WRITTEN TASK ->
Your task is to reproduce, verbatim and without pictures, the lines from the opening of the listing through the line containing "SC.camera = cam".

-- Begin TASK MATERIAL --

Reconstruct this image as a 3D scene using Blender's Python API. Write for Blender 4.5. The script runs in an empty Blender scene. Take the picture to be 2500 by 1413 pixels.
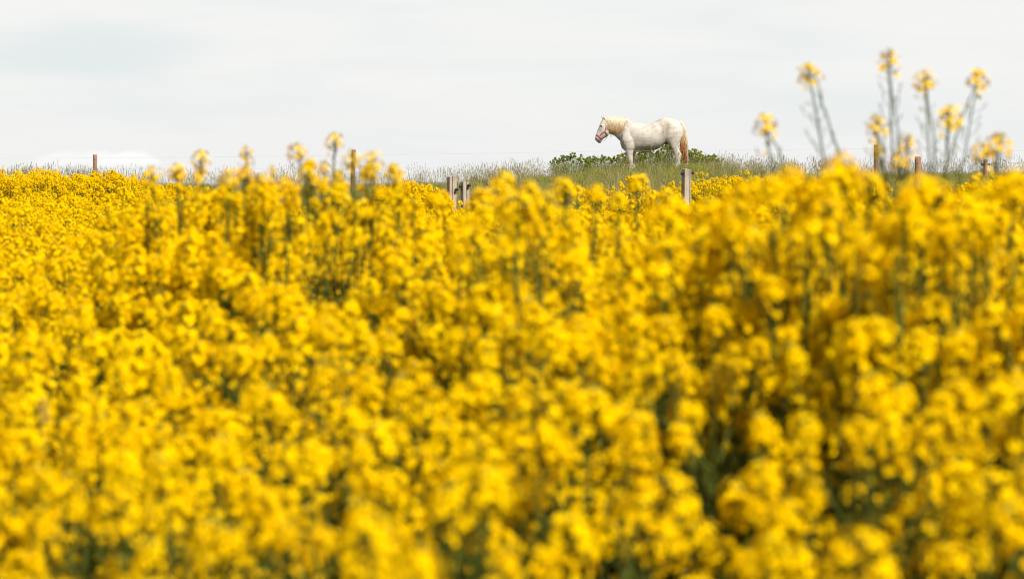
import bpy, math, random
import numpy as np
from mathutils import Vector, Matrix, Euler
from mathutils.bvhtree import BVHTree

random.seed(7)
RS = np.random.RandomState(11)
SC = bpy.context.scene
COL = SC.collection
R = math.radians

# ------------------------------------------------------------------ camera
ZC = 1.75                    # camera height
FPX = 2500 * 100 / 36.0      # focal length in photo pixels
YH = 455.0                   # photo row of eye level
cam_d = bpy.data.cameras.new('camera')
cam = bpy.data.objects.new('camera', cam_d)
COL.objects.link(cam)
cam_d.lens = 100
cam_d.sensor_width = 36
cam_d.clip_end = 6000
PITCH = math.atan((706.5 - YH) / FPX)
cam.location = (0, 0, ZC)
cam.rotation_euler = (R(90) - PITCH, 0, 0)
cam_d.dof.use_dof = True
cam_d.dof.focus_distance = 65
cam_d.dof.aperture_fstop = 5.4
SC.camera = cam

# ------------------------------------------------------------------ render and light
SC.render.engine = 'CYCLES'
SC.cycles.use_denoising = True
SC.cycles.use_adaptive_sampling = True
SC.cycles.filter_width = 1.15
SC.cycles.adaptive_threshold = 0.02
SC.cycles.max_bounces = 8
SC.cycles.diffuse_bounces = 3
SC.cycles.glossy_bounces = 2
SC.cycles.transmission_bounces = 6
SC.cycles.transparent_max_bounces = 4
SC.view_settings.view_transform = 'Standard'
SC.view_settings.look = 'None'
SC.view_settings.gamma = 1
SC.view_settings.exposure = 0.45
SUN_EL, SUN_AZ = 47, 145     # azimuth from +Y, clockwise: behind the camera, to the right
sd = bpy.data.lights.new('sun', 'SUN')
sd.energy = 5.0
sd.angle = R(0.6)
sd.color = (1.0, 0.94, 0.82)
sun = bpy.data.objects.new('sun', sd)
COL.objects.link(sun)
sdir = Vector((math.sin(R(SUN_AZ)) * math.cos(R(SUN_EL)), math.cos(R(SUN_AZ)) * math.cos(R(SUN_EL)), math.sin(R(SUN_EL))))
sun.rotation_euler = sdir.to_track_quat('Z', 'Y').to_euler()
sun.location = (20, -20, 30)


class NT:
    """small helper for node trees"""
    def __init__(s, t):
        s.t = t
        s.n = t.nodes
        s.l = t.links
        s.n.clear()

    def add(s, typ, **kw):
        n = s.n.new(typ)
        for k, v in kw.items():
            if k.startswith('i_'):
                key = k[2:].replace('_', ' ')
                n.inputs[key if key in n.inputs else int(key)].default_value = v
            else:
                setattr(n, k, v)
        return n

    def link(s, a, b):
        s.l.new(a, b)

    def m(s, op, a, b=0.0, c=None, clamp=False):
        n = s.n.new('ShaderNodeMath')
        n.operation = op
        n.use_clamp = clamp
        for i, v in enumerate((a, b, c)):
            if v is None:
                continue
            if isinstance(v, (int, float)):
                n.inputs[i].default_value = v
            else:
                s.l.new(v, n.inputs[i])
        return n.outputs[0]

    def mix(s, f, a, b):
        n = s.n.new('ShaderNodeMix')
        n.data_type = 'RGBA'
        for i, v in ((0, f), (6, a), (7, b)):
            if isinstance(v, (int, float)):
                n.inputs[i].default_value = v
            elif isinstance(v, tuple):
                n.inputs[i].default_value = (*v, 1) if len(v) == 3 else v
            else:
                s.l.new(v, n.inputs[i])
        return n.outputs[2]


world = bpy.data.worlds.new('World')
SC.world = world
world.use_nodes = True
w = NT(world.node_tree)
sky = w.add('ShaderNodeTexSky', sky_type='NISHITA', sun_disc=False)
sky.sun_elevation = R(SUN_EL)
sky.sun_rotation = R(SUN_AZ)
skyc = w.n.new('ShaderNodeVectorMath')
skyc.operation = 'SCALE'
skyc.inputs[3].default_value = 0.09
w.link(sky.outputs[0], skyc.inputs[0])
tc = w.add('ShaderNodeTexCoord')
sx = w.add('ShaderNodeSeparateXYZ')
w.link(tc.outputs['Generated'], sx.inputs[0])
az = w.m('ARCTAN2', sx.outputs[0], sx.outputs[1])       # radians to the right of +Y
el = w.m('ARCSINE', sx.outputs[2])
cb = w.add('ShaderNodeCombineXYZ')
w.link(w.m('MULTIPLY', az, 9.0), cb.inputs[0])
w.link(w.m('MULTIPLY', el, 55.0), cb.inputs[1])
n1 = w.add('ShaderNodeTexNoise', i_Scale=1.0, i_Detail=5.0, i_Roughness=0.5, i_Distortion=0.4)
w.link(cb.outputs[0], n1.inputs['Vector'])
cb2 = w.add('ShaderNodeCombineXYZ')
w.link(w.m('MULTIPLY', az, 60.0), cb2.inputs[0])
w.link(w.m('MULTIPLY', el, 130.0), cb2.inputs[1])
n2 = w.add('ShaderNodeTexNoise', i_Scale=1.0, i_Detail=6.0, i_Roughness=0.55)
w.link(cb2.outputs[0], n2.inputs['Vector'])


def spot(a0, e0, ra, re, warp, node):
    """soft elliptical patch of sky around a direction (radians), edges broken by noise"""
    dx = w.m('DIVIDE', w.m('SUBTRACT', az, a0), ra)
    dy = w.m('DIVIDE', w.m('SUBTRACT', el, e0), re)
    r2 = w.m('ADD', w.m('MULTIPLY', dx, dx), w.m('MULTIPLY', dy, dy))
    r = w.m('SQRT', r2)
    r = w.m('ADD', r, w.m('MULTIPLY', w.m('SUBTRACT', node.outputs[0], 0.5), warp))
    return r


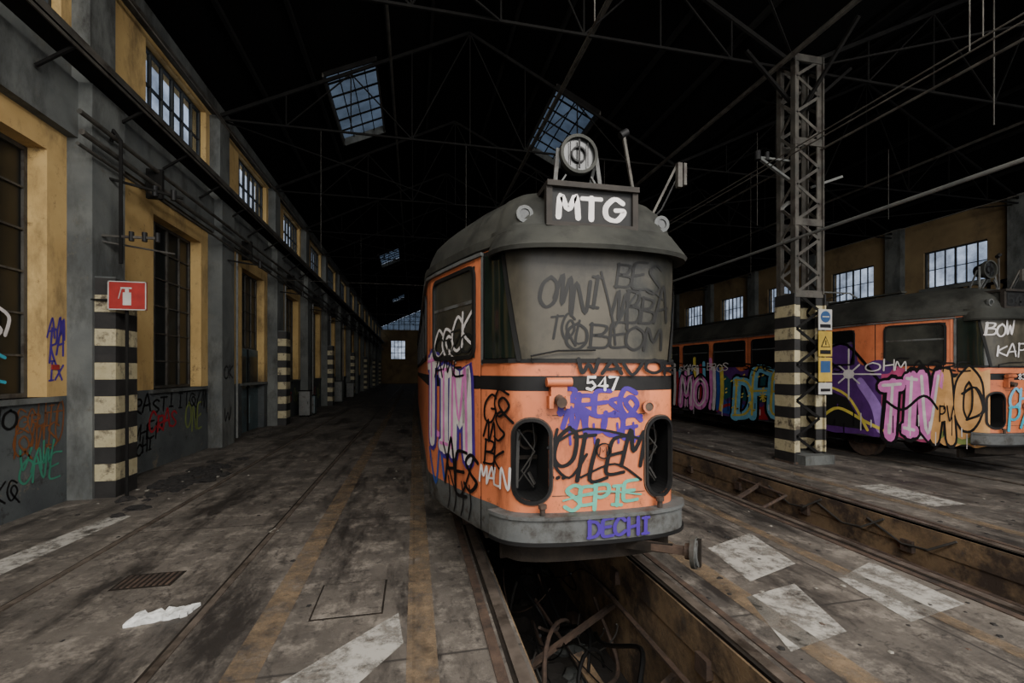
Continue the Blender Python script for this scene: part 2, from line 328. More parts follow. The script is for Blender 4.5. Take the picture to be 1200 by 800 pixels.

-- End TASK MATERIAL --

CORRECT ANSWER ->
Reconstruct this image as a 3D scene using Blender's Python API. Write for Blender 4.5. The script runs in an empty Blender scene. Take the picture to be 2500 by 1413 pixels.
import bpy, math, random
import numpy as np
from mathutils import Vector, Matrix, Euler
from mathutils.bvhtree import BVHTree

random.seed(7)
RS = np.random.RandomState(11)
SC = bpy.context.scene
COL = SC.collection
R = math.radians

# ------------------------------------------------------------------ camera
ZC = 1.75                    # camera height
FPX = 2500 * 100 / 36.0      # focal length in photo pixels
YH = 455.0                   # photo row of eye level
cam_d = bpy.data.cameras.new('camera')
cam = bpy.data.objects.new('camera', cam_d)
COL.objects.link(cam)
cam_d.lens = 100
cam_d.sensor_width = 36
cam_d.clip_end = 6000
PITCH = math.atan((706.5 - YH) / FPX)
cam.location = (0, 0, ZC)
cam.rotation_euler = (R(90) - PITCH, 0, 0)
cam_d.dof.use_dof = True
cam_d.dof.focus_distance = 65
cam_d.dof.aperture_fstop = 5.4
SC.camera = cam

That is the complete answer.